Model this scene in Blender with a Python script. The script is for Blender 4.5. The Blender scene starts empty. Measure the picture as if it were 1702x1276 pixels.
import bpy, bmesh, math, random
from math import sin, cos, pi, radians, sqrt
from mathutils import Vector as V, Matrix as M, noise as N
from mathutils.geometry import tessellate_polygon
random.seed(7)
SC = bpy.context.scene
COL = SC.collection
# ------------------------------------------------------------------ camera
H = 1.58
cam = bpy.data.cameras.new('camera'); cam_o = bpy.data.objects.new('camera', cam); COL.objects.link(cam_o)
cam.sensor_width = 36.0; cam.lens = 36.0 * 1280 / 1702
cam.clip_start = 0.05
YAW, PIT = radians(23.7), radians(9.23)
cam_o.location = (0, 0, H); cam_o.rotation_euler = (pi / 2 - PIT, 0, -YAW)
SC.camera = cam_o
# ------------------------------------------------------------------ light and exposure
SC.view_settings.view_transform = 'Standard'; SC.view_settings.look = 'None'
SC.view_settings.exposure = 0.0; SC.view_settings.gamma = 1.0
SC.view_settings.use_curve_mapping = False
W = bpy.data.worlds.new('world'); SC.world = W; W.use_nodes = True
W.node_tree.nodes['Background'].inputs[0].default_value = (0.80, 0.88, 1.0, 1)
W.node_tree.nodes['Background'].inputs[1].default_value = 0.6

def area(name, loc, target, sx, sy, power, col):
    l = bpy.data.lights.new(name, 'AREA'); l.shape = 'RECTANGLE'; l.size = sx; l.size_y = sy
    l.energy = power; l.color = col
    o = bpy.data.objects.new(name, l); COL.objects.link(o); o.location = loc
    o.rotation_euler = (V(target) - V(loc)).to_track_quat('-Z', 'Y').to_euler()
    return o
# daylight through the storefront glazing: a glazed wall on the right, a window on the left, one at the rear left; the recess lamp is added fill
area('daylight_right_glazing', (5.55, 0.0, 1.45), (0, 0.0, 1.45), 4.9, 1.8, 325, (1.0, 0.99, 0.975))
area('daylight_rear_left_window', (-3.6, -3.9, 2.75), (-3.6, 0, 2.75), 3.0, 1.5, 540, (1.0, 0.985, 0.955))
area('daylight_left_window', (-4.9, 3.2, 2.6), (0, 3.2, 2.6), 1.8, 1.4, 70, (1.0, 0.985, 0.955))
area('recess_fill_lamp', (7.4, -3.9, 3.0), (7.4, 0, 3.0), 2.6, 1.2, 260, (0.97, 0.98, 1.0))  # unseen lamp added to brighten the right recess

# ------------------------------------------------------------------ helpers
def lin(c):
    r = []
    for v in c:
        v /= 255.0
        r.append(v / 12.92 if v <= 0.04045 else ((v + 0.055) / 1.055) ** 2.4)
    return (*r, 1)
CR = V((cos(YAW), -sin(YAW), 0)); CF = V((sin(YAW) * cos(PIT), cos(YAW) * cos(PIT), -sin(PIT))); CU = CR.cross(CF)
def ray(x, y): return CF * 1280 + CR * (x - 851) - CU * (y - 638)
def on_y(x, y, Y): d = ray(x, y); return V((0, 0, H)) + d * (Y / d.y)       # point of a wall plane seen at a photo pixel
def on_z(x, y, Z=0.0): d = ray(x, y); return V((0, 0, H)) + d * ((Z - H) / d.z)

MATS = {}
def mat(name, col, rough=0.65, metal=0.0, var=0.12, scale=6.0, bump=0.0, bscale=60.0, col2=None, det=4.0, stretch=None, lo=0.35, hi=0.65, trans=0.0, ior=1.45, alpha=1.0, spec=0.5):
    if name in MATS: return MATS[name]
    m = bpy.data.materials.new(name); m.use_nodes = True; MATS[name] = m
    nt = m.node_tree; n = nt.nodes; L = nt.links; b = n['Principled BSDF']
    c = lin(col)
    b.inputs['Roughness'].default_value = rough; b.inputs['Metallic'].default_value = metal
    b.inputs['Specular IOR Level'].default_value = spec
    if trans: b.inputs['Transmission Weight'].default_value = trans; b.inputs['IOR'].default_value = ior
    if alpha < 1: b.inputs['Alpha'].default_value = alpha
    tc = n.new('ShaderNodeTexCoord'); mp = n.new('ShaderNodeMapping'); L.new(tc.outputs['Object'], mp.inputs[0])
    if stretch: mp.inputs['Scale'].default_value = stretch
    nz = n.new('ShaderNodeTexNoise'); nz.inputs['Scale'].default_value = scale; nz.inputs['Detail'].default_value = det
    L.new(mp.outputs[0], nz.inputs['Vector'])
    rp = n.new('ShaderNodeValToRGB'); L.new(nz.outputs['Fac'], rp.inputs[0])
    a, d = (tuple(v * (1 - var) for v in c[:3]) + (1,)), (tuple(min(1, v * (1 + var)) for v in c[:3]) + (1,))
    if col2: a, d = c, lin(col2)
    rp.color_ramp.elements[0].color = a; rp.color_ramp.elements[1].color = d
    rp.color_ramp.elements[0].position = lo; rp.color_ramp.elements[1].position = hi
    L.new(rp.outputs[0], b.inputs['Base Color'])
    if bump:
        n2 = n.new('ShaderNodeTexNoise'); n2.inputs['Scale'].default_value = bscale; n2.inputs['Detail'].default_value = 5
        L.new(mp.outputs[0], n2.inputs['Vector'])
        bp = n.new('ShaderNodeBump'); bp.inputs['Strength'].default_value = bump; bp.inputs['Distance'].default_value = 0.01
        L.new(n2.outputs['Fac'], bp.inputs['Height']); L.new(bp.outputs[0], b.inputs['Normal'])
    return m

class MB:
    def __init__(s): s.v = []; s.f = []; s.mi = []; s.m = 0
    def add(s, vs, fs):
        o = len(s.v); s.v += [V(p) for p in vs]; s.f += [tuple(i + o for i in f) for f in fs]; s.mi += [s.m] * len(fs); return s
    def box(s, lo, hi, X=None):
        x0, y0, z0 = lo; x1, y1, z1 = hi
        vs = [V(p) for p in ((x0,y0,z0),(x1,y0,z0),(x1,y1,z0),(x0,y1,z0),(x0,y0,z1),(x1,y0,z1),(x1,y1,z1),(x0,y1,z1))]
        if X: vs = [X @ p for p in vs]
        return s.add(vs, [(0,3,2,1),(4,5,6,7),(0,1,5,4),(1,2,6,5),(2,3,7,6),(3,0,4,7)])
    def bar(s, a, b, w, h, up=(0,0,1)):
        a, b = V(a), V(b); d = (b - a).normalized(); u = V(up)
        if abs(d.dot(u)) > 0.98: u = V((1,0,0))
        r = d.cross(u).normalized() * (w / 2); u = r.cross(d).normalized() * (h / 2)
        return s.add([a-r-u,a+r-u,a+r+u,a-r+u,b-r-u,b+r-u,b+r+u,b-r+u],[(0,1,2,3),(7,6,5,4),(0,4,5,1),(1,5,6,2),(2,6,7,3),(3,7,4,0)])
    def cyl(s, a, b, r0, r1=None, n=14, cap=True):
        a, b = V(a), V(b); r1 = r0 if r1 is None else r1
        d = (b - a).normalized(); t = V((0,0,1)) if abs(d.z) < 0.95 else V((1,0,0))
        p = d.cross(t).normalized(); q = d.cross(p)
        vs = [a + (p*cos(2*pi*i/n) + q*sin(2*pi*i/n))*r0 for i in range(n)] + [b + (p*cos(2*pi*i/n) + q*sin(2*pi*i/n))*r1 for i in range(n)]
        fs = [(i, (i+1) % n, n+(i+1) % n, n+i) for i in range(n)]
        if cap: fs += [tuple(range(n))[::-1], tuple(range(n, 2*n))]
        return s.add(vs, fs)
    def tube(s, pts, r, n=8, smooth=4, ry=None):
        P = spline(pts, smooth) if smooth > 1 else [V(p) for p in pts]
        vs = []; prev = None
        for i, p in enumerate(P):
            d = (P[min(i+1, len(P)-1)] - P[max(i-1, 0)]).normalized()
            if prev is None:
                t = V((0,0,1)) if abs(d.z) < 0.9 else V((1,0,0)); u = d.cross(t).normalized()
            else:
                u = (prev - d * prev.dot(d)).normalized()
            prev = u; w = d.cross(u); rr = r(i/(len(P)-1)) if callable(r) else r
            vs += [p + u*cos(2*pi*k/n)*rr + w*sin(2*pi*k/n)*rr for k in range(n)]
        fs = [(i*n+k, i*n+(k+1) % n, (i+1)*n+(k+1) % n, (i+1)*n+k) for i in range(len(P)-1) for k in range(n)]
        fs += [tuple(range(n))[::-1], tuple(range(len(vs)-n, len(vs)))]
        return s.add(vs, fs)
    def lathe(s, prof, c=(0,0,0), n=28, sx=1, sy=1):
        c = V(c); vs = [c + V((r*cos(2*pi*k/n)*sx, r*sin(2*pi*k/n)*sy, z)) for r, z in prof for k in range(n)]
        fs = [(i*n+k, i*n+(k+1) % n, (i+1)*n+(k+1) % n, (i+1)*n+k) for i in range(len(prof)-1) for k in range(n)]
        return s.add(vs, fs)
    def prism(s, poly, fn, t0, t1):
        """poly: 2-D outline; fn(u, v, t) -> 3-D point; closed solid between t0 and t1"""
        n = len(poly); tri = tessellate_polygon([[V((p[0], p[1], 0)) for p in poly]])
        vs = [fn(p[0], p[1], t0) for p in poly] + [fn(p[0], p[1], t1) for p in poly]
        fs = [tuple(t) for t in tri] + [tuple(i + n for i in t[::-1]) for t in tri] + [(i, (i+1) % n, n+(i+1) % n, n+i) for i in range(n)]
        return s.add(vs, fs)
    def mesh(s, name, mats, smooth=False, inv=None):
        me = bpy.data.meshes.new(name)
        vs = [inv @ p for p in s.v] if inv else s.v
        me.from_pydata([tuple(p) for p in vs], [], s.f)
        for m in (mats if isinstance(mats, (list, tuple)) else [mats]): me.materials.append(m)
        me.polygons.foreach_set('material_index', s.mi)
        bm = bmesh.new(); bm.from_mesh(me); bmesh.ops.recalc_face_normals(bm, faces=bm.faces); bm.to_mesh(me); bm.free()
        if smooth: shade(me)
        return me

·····

Which lines contain the word "scene"? Copy each of them.

Model this scene in Blender with a Python script. The script is for Blender 4.5. The Blender scene starts empty. Measure the picture as if it were 1702x1276 pixels.
SC = bpy.context.scene